Para ilustrar, é possível citar a nossa LGPD, legislação acerca da proteção de dados pessoais que estabeleceu importantes adequações no mercado, e que fora inspirada em experiências internacionais com o tema da proteção de dados. No caso, o Regulamento Geral Sobre Proteção de Dados (GDPR, em inglês), aprovado na União Europeia.

Entre as recomendações do TCDF, é possível citar a descrição periódica dos riscos e oportunidades, dentre aqueles relacionados ao clima, que as organizações tenham identificado no futuro. Posteriormente, a entidade sugere que a empresa tome medidas de gerenciamento de risco, bem como métricas e objetivos.

Da mesma forma, em Cingapura, a autoridade monetária local desenvolveu guias de gerenciamento de riscos “ambientais”, delimitando métricas para bancos, seguradoras, corretoras de valores e mais, que precisarão se adequar aos padrões estabelecidos no TCFD.

E o que muda “na prática” com o TCFD?

Por enquanto, o TCFD é uma iniciativa voluntária, sem a força de uma convenção ou pacto internacional, que têm o poder de vincular os países signatários. Ainda assim, muitos o reconhecem como um “primeiro passo” na direção de um setor financeiro mais comprometido com as metas climáticas atuais.

Por fim, é importante notar que, tal qual esses mesmos especialistas reconhecem, o TCFD, por si só, não representa uma atuação do setor para mitigar seu impacto no clima. Na verdade, trata-se daquilo que viabilizará essa atuação – noutras palavras, uma “diretiva geral”, desenvolvida com base naquilo que há de mais amplo em análise macroeconômica, o G20, e que pode nortear o sistema financeiro sobre como administrar riscos climático-financeiros.

No dia a dia, mais uma vez a LGPD pode servir de parâmetro para compreender melhor o que esse avanço pode significar em alguns anos.
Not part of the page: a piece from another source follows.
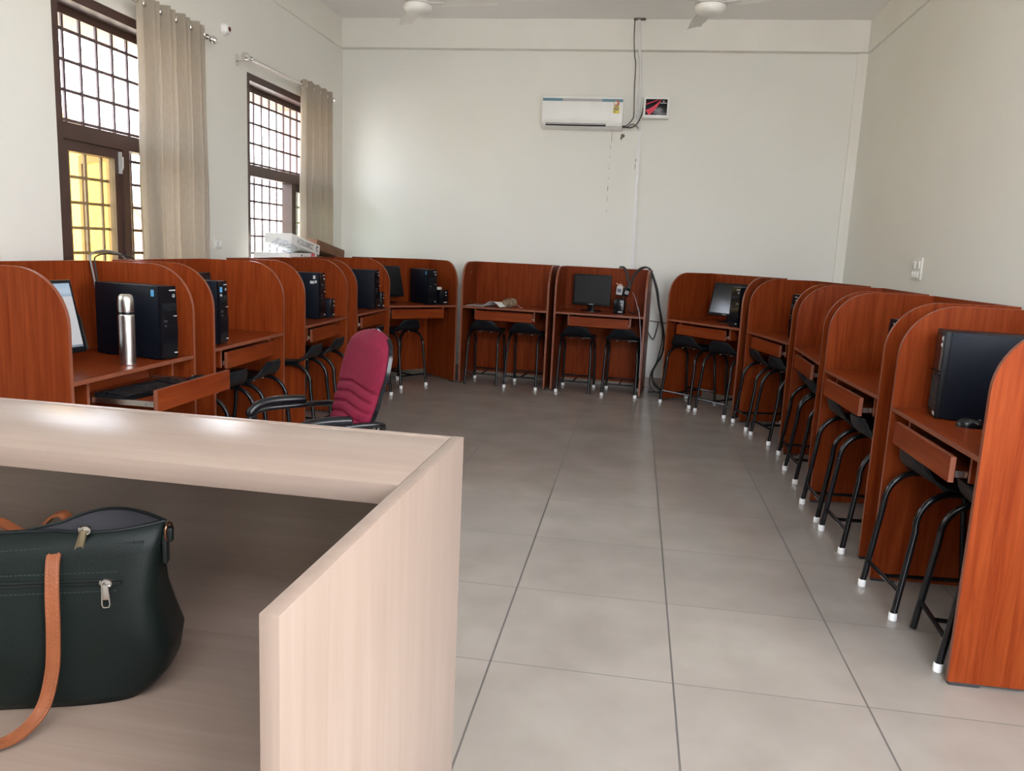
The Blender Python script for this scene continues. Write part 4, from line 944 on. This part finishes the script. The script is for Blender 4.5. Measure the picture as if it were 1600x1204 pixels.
# rows: z, right end x, front y, back y, left end x
ROWS = [(0, .050, .008, .122, XLFT+.03), (.012, .066, .0, .132, XLFT+.01), (.035, .086, -.003, .140, XLFT), (.07, .092, -.006, .140, XLFT-.002), (.105, .083, -.005, .128, XLFT+.004), (.14, .077, -.001, .112, XLFT+.008), (.175, .077, .006, .094, XLFT+.006), (.203, .079, .014, .080, XLFT+.004), (.220, .081, .020, .070, XLFT+.002)]
NP = 96
def ring(i, x1, y0, y1, x0, z, opening):
    out = []
    for k in range(NP):
        a = 2*math.pi*k/NP
        c, s = math.cos(a), math.sin(a)
        e = .42 if not opening else .5
        px = math.copysign(abs(c)**e, c); py = math.copysign(abs(s)**e, s)
        x = (x0+x1)/2+(x1-x0)/2*px; y = (y0+y1)/2+(y1-y0)/2*py
        q = Vector((x, y, z))
        t = (x-x0)/(x1-x0)
        if opening:      # zipped shut on the left, gaping on the right
            gap = .62*(y1-y0)/2*(math.sin(math.pi*min(1, max(0, (t-.60)/.40)))**.7 if t > .6 else 0)+.0012
            ym = .046; q.y = ym+(gap if py > 0 else -gap)*min(1, abs(py)*1.0)
            q.z += .026*(t-.5)+(.018*math.sin(math.pi*min(1, max(0, (t-.58)/.42))) if py > 0 and t > .58 else 0)-(.004*math.sin(math.pi*min(1, max(0, (t-.6)/.4))) if py <= 0 else 0)
        else:
            q.y += .0025*math.sin(14*x+22*z)*(1 if py < 0 else .4)*min(1, z*12)*min(1, (.25-z)*10)
            q.z += .026*(t-.5)*(z/.233)
        out.append(q)
    return out
bm = bmesh.new(); rings = []
allr = [ring(i, r[1], r[2], r[3], r[4], r[0], False) for i, r in enumerate(ROWS)]+[ring(0, .083, .022, .070, XLFT, .233, True)]
for r_ in allr: rings.append([bm.verts.new(q) for q in r_])
for a, b in zip(rings, rings[1:]):
    for k_ in range(NP): bm.faces.new((a[k_], a[(k_+1) % NP], b[(k_+1) % NP], b[k_]))
bm.faces.new(rings[0][::-1])
# soft dent near the lower right corner
for v in bm.verts:
    d2 = ((v.co.x-.03)/.05)**2+((v.co.z-.035)/.03)**2
    if v.co.y < .06: v.co.y += .014*math.exp(-d2)
obj('bag_body', bm, M_green, hb, ang=70)
bm = bmesh.new(); top = allr[-1]
inner = [Vector((q.x*.995, .046+(q.y-.046)*.96, q.z-.0005)) for q in top]; low = [Vector((q.x*.95-.004, .046+(q.y-.046)*.25, q.z-.045)) for q in top]
A = [bm.verts.new(q) for q in inner]; B = [bm.verts.new(q) for q in low]
for k_ in range(NP): bm.faces.new((A[k_], A[(k_+1) % NP], B[(k_+1) % NP], B[k_]))
bm.faces.new(B); obj('lining', bm, M_lining, hb, ang=70)
bm = bmesh.new(); tube(bm, [q+Vector((0, 0, .001)) for q in top], .0022, 6, closed=True); obj('rim_binding', bm, M_greenedge, hb)
def front_y(x, z):      # front face depth at height z
    for a, b in zip(ROWS, ROWS[1:]):
        if a[0] <= z <= b[0]:
            s = (z-a[0])/(b[0]-a[0]); return a[2]+(b[2]-a[2])*s+.0025*math.sin(14*x+22*z)*min(1, z*12)*min(1, (.25-z)*10)
    return .02
bm = bmesh.new()
for z0_, x0_, x1_, zz in ((.243, XLFT+.02, .06, .218), (.188, -.27, .030, .187), (.164, -.27, .030, .163)):
    x = x0_
    while x < x1_:
        z = zz+(.024 if zz > .2 else .010)*((x-XLFT)/.36-.5)
        box(bm, x, x+.0035, front_y(x, z)-.0016, front_y(x, z)+.001, z-.0005, z+.0005); x += .0055
s_ = obj('stitching', bm, M_stitch, hb, smooth=False); s_['kind'] = 'stuff'
bm = bmesh.new(); pts = [Vector((x, front_y(x, .176)-.0018, .176+.010*((x-XLFT)/.36-.5))) for x in [XLFT+.02+.30*k_/40 for k_ in range(40)]]
tube(bm, [q+Vector((0, 0, .0016)) for q in pts], .0016, 6); tube(bm, [q-Vector((0, 0, .0022)) for q in pts], .0016, 6); obj('pocket_zip', bm, M_greenedge, hb)
def pull(px, py, pz, L, m, tilt, wide):
    bm = bmesh.new(); M = Matrix.Translation((px, py, pz))
    bbox_(bm, -.008, .008, -.004, .003, -.003, .005, .002, M=M); tube(bm, [M @ Vector((.002+.006*math.cos(a), -.005, .001+.005*math.sin(a))) for a in [2*math.pi*k_/12 for k_ in range(12)]], .0017, 6, closed=True)
    o = obj('zip_slider', bm, M_chrome, hb)
    Mp = M @ Matrix.Rotation(R(tilt), 4, 'Y') @ Matrix.Rotation(R(-4), 4, 'X')
    bm = bmesh.new(); w = wide
    L0 = L; loop = [(-w*.7, 0), (w*.7, 0), (w, -L+.004), (w*.7, -L), (-w*.7, -L), (-w, -L+.004)]
    tube(bm, [Mp @ Vector((a, -.006, c)) for a, c in loop], .0014, 6, closed=True); bbox_(bm, -w*.8, w*.8, -.0066, -.0052, -L*.68, -.001, .0004, M=Mp)
    obj('zip_pull', bm, m, o)
pull(.019, front_y(.019, .178)-.003, .178, .031, M_chrome, -3, .0048)
pull(-.012, .026, .242, .036, mat('aged brass', (.30, .25, .16), .35, .9), 14, .0048)
def ribbon(path, w, th, wdir):
    bm = bmesh.new(); pts = smoothpts(path, 8); wd = Vector(wdir).normalized()
    V = []
    for i, q in enumerate(pts):
        T = (pts[min(i+1, len(pts)-1)]-pts[max(i-1, 0)]).normalized(); w2 = (wd-T*wd.dot(T)).normalized(); nn = T.cross(w2)
        V.append([bm.verts.new(q+w2*a*w/2+nn*b*th/2) for a, b in ((-1, -1), (-.85, -1.2), (.85, -1.2), (1, -1), (1, 1), (-1, 1))])
    for a, b in zip(V, V[1:]):
        for k_ in range(6): bm.faces.new((a[k_], a[(k_+1) % 6], b[(k_+1) % 6], b[k_]))
    bm.faces.new(V[0]); bm.faces.new(V[-1][::-1]); return bm, pts, wd
path = [(-.046, .012, .214), (-.044, .0, .203), (-.040, -.016, .17), (-.038, -.024, .12), (-.040, -.030, .07), (-.049, -.045, .028), (-.070, -.072, .010), (-.105, -.088, .0075), (-.15, -.083, .010), (-.19, -.06, .03), (-.205, -.035, .08), (-.207, -.018, .14), (-.206, .0, .19), (-.206, .012, .205)]
bm, pts, wd = ribbon(path, .0165, .0035, (1, .0, .0)); s1 = obj('strap', bm, M_tan, hb, ang=50)
bm = bmesh.new()
for off in (-.0055, .0055):
    for i in range(0, len(pts)-1):
        q = pts[i]; T = (pts[i+1]-q).normalized(); w2 = (wd-T*wd.dot(T)).normalized(); nn = T.cross(w2)
        for sg in (1, -1): box(bm, -.0006, .0006, -.0004, .0004, -.0014, .0014, M=Matrix.Translation(q+w2*off+nn*sg*.0021) @ T.to_track_quat('Z', 'Y').to_matrix().to_4x4())
x_ = obj('strap_stitching', bm, M_tanstitch, s1, smooth=False); x_['kind'] = 'stuff'
path = [(-.050, .076, .205), (-.051, .080, .228), (-.060, .087, .243), (-.074, .090, .240), (-.088, .094, .226), (-.105, .10, .210), (-.125, .10, .214), (-.150, .098, .230), (-.180, .09, .232), (-.20, .085, .220), (-.205, .080, .20)]
bm, pts, wd = ribbon(path, .0165, .0035, (.25, 1, .1)); obj('strap', bm, M_tan, hb, ang=50)
bm = bmesh.new(); tube(bm, [(.088+.0035*math.cos(a)*.6, .044+.010*math.cos(a), .232+.0125*math.sin(a)) for a in [2*math.pi*k_/20 for k_ in range(20)]], .0019, 8, closed=True); obj('side_ring', bm, M_copper, hb)
bm = bmesh.new(); bbox_(bm, .080, .0865, .036, .052, .188, .230, .002); bbox_(bm, .080, .0935, .038, .050, .218, .239, .003); obj('ring_tab', bm, M_greenedge, hb)

# ------------------------------------------------------------------ light
w = bpy.data.worlds.new('sky'); sc.world = w; w.use_nodes = True
nt = w.node_tree; bg = nt.nodes['Background']
sk = nt.nodes.new('ShaderNodeTexSky'); sk.sky_type = 'NISHITA'; sk.sun_disc = False; sk.sun_elevation = R(52); sk.sun_rotation = R(120); sk.air_density = 1.0; sk.dust_density = 2.5; sk.ozone_density = 1.0
mixn = nt.nodes.new('ShaderNodeMix'); mixn.data_type = 'RGBA'; mixn.inputs['Factor'].default_value = .55
lk(nt, sk.outputs[0], mixn.inputs['A']); mixn.inputs['B'].default_value = (9.0, 9.2, 9.6, 1)
lk(nt, mixn.outputs['Result'], bg.inputs['Color']); bg.inputs['Strength'].default_value = .40
def portal(y0, y1, z0, z1, x, rx):
    l = bpy.data.lights.new('window_portal', 'AREA'); l.shape = 'RECTANGLE'; l.size = z1-z0; l.size_y = y1-y0; l.cycles.is_portal = True
    o = bpy.data.objects.new('window_portal', l); COL.objects.link(o); o.location = (x, (y0+y1)/2, (z0+z1)/2); o.rotation_euler = (0, R(rx), 0)
for a, b in WIN: portal(a, b, ZS, ZT, XO-.01, -90)
sun = bpy.data.lights.new('sun', 'SUN'); sun.energy = 2.2; sun.angle = R(1); sun.color = (1, .96, .90)
so = bpy.data.objects.new('sun', sun); COL.objects.link(so)
so.rotation_euler = Vector((-.62, -.12, -.85)).to_track_quat('-Z', 'Y').to_euler()

for a, b in RW: portal(a, b, .95 if a < 2 else RZ0, RZ1, XR+.24, 90)
l = bpy.data.lights.new('added_clerestory_portal', 'AREA'); l.shape = 'RECTANGLE'; l.size = FB-FA; l.size_y = FZ1-FZ0; l.cycles.is_portal = True
o = bpy.data.objects.new('added_clerestory_portal', l); COL.objects.link(o); o.location = ((FA+FB)/2, YF-.21, (FZ0+FZ1)/2); o.rotation_euler = (R(90), 0, 0)
l = bpy.data.lights.new('unseen_door_portal', 'AREA'); l.shape = 'RECTANGLE'; l.size = DX1_-DX0_; l.size_y = DZ; l.cycles.is_portal = True
o = bpy.data.objects.new('unseen_door_portal', l); COL.objects.link(o); o.location = ((DX0_+DX1_)/2, YF-.21, DZ/2); o.rotation_euler = (R(90), 0, 0)
# ------------------------------------------------------------------ camera
cam = bpy.data.cameras.new('camera'); co = bpy.data.objects.new('camera', cam); COL.objects.link(co); sc.camera = co
f_px, yaw, pitch, roll, hgt = 1240.6, .1472, -.1711, .0463, 1.3594
cam.sensor_fit = 'HORIZONTAL'; cam.sensor_width = 36; cam.lens = 36*f_px/1600; cam.clip_start = .05; cam.clip_end = 200
fwd = Vector((-math.sin(yaw)*math.cos(pitch), math.cos(yaw)*math.cos(pitch), math.sin(pitch)))
rgt = Vector((math.cos(yaw), math.sin(yaw), 0)); up = rgt.cross(fwd)
r2 = math.cos(roll)*rgt+math.sin(roll)*up; u2 = -math.sin(roll)*rgt+math.cos(roll)*up
co.matrix_world = Matrix(((r2.x, u2.x, -fwd.x, 0), (r2.y, u2.y, -fwd.y, 0), (r2.z, u2.z, -fwd.z, hgt), (0, 0, 0, 1)))

sc.view_settings.view_transform = 'Standard'; sc.view_settings.look = 'None'; sc.view_settings.gamma = 1; sc.view_settings.use_curve_mapping = False
sc.view_settings.exposure = 2.55
sc.cycles.max_bounces = 10; sc.cycles.diffuse_bounces = 6; sc.cycles.transparent_max_bounces = 12; sc.cycles.sample_clamp_indirect = 8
Afinal, da mesma forma que essa legislação traçou os requisitos mínimos acerca da proteção de dados e da privacidade digital, impulsionando iniciativas do setor, o TCFD pode ser a origem de um conjunto de normas e, posteriormente, ações para mitigar os impactos do sistema financeiro na degradação climática.

Não por acaso, conforme a consulta realizada pela Bloomberg em maio de 2022, 85% dos executivos sêniores do sistema financeiro concordam que a dinâmica entre os riscos financeiros e climáticos é uma prioridade do setor para os próximos anos.

E para quem pensa que essa é uma realidade distante, vale pontuar: aqui mesmo, no Brasil, já cresce o número de entidades de defesa do clima que utilizam mecanismos legais, muitas vezes recorrendo à justiça, para responsabilizar e balizar as condutas de empresas e outras organizações.